MÜSİAD Konya Şubesi tarafından düzenlenen konferansa konuk olan Mimar Sinan Mühendisleri Birliği Genel Başkanı Kemal Kaptaner, iş hayatında algı yönetimini anlattı.
Programın açılış konuşmasını yapan MÜSİAD Konya Başkanı Ömer Faruk Okka, “Türkiye’nin askeri ve diplomatik başarısının, ABD ile yapılan anlaşmanın uygulama safhasının neticelerini, başta ülkemiz olmak üzere milletimiz ve iş dünyamız için hayırlı olmasını temenni ediyorum. Türkiye, gerçekleştirdiği anlaşma ile bölge halkı başta olmak üzere, çevre ve bölge coğrafyasına umut olmuştur. Sahada aldığı başarılı neticelerin ardından masada da önemli bir başarıya imza atmıştır. Bu ülkemiz için, sınırlarındaki tehdidin bertaraf edilmesi ve bölgesinde barışın hakim kılınması adına önemli bir adımdır. Güzel günler bizleri bekliyor. Bu vesile ile bir kez daha kahraman Mehmetçiğimize muvaffakıyetler diliyorum. Rabbim bütün askerlerimizi ve milletimizi korusun” dedi.

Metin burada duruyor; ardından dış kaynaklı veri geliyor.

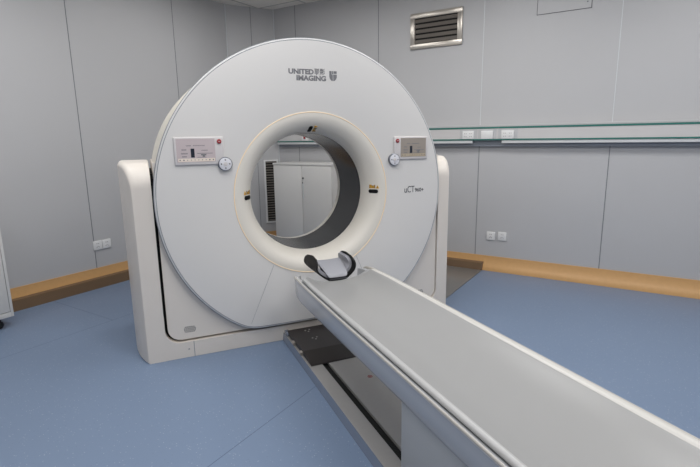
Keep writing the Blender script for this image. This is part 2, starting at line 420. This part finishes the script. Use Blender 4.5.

Mimar Sinan Mühendisleri Birliği Genel Başkanı Kemal Kaptaner de, algı ve algılama kavramlarını anlattı. Dünya siyasetine yön veren güçlerin, halklarının gözündeki itibarlarını korumak için birçok farklı algı faaliyetlerinde bulunduklarını söyleyen Başkan Kaptaner, “Algı yönetimine dair yapılan faaliyetlerden etkilenmemek adına bazı yöntemlere başvurulması gerekiyor. Kritik analitik düşünme, medya okuryazarlığı gibi kavramlar, günlük hayatın merkezine yerleştirilmelidir. Avrupa’da da Cumhurbaşkanı Recep Tayyip Erdoğan için diktatör veya sultan gibi sert ve kötü fotoğraf ve kötü cümlelerle bir algı yönetimi yapılmaktadır. Yıllardır bir kafa karışıklığı yaşıyoruz; IŞİD mi? DEAŞ mı? DAEŞ mi? DAİŞ mi? Türkçe: IŞİD (Irak Şam İslam Devleti), İngilizce: ISIS (Islamic State of Iraq and Syria) olarak tanımlıyor. Bir İslam devleti camiye bomba koyar mı? Bir İslam devleti Müslümanı öldürür mü? İşte Avrupa basınında bu şekilde haberler verilmektedir. Bu da maalesef İslam dünyasının algı yönetiminde yaşadığı en acı durumlardan biridir. Basın ve yayın araçlarının veya fasıkların verdiği haberler de doğru olmayabilir. Buradan hareketle yazılan ve söylenen haberleri ve olayları araştırmalıyız. Haber aldığımız haberlerle ilgili şu ayeti hatırlamakta fayda var; ‘Ey İman edenler! Şayet bir fasık (yalancı\günahkar) size bir haber getirirse doğruluğu araştırın. Yoksa bilmeyerek bir kavme kötülük eder de yaptığınıza kesinlikle pişman olursunuz’. Gerçekten bir haber bombardımanı içerisindeyiz. Yukarı mahalledeki bir yalana aşağı mahallede inanır hale geldik. Ciddi bir süzgeçten geçirmemiz gerekiyor. Kaynağı belli olmayan haberlere alet olmamalıyız” şeklinde konuştu.